Percy's political and social views were similarly out of step with his time. He came across William Godwin's work at that age when anything a young man reads will mark his way of thinking for the rest of his life. Not only that, but he somehow found the first edition of Political Justice, before Godwin had walked back his more radical views.

Shelley's father was by this time a Member of Parliament, and his grandfather had obtained his baronetcy, so Percy's embrace of the most radical Revolutionary Era political beliefs was the equivalent of a modern teenager whose parents are country club Republicans going to college and joining a group of Black Bloc protesters.

But Percy's embrace of Godwinism went beyond the political. Being the privileged brat that he was, Shelley was a budding profligate, and Godwin's views on free love gave him a philosophical framework that would justify his screwing any woman he wanted. He wasn't just satisfying his sexual desires -- he was striking a blow against reactionary sexual mores. His fucking around was a revolutionary act!

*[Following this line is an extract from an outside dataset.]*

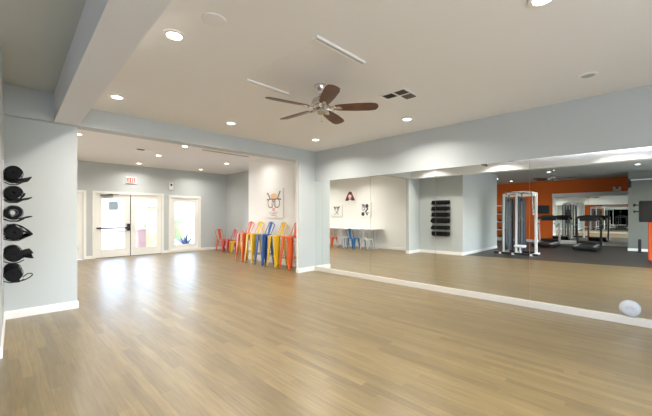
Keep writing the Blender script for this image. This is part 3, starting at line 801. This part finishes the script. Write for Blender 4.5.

One of his first conquests was a schoolmate of his sisters, Harriet Westbrook, who was a mere thirteen when he first met her (he was sixteen, so this is slightly less skeevy than his later conquests). He kept up a correspondence with her through his years at Oxford, preaching to her about Godwinian philosophy and trying to convince her of the rightness of open sexual relationships. After he got expelled from Oxford for publishing a pro-atheist manifesto, he and Harriet (who was by then sixteen) eloped to the Lake District and got married. Harriet's sister tagged along, and Percy hoped to bring his friend and fellow expellee Thomas Jefferson Hogg along, though any hope he had to set up a menage fell apart when Hogg pushed himself on Harriet and she rebuffed him by loudly quoting Bible passages.

While in the Lake District, Shelley met Robert Southey. In the 1790s Southey had been a Godwinian radical, but now, pushing forty, he'd transformed into a mainline Tory living a comfortable, homey life with his wife who loved to bake. Shelley was horrified at what he saw and began to worry that he was on the same path in life. 

But then Southey happened to mention William Godwin in passing. As with all young men, Shelley believed that anything that had happened before he could remember it was ancient history. Since Political Justice had been published while Shelley was still an infant, he naturally assumed Godwin must be long since dead. When Southey revealed that not only was the man still alive, but he was raising the two daughters of Mary Wollstonecraft, Shelley knew he had to go to London and meet him.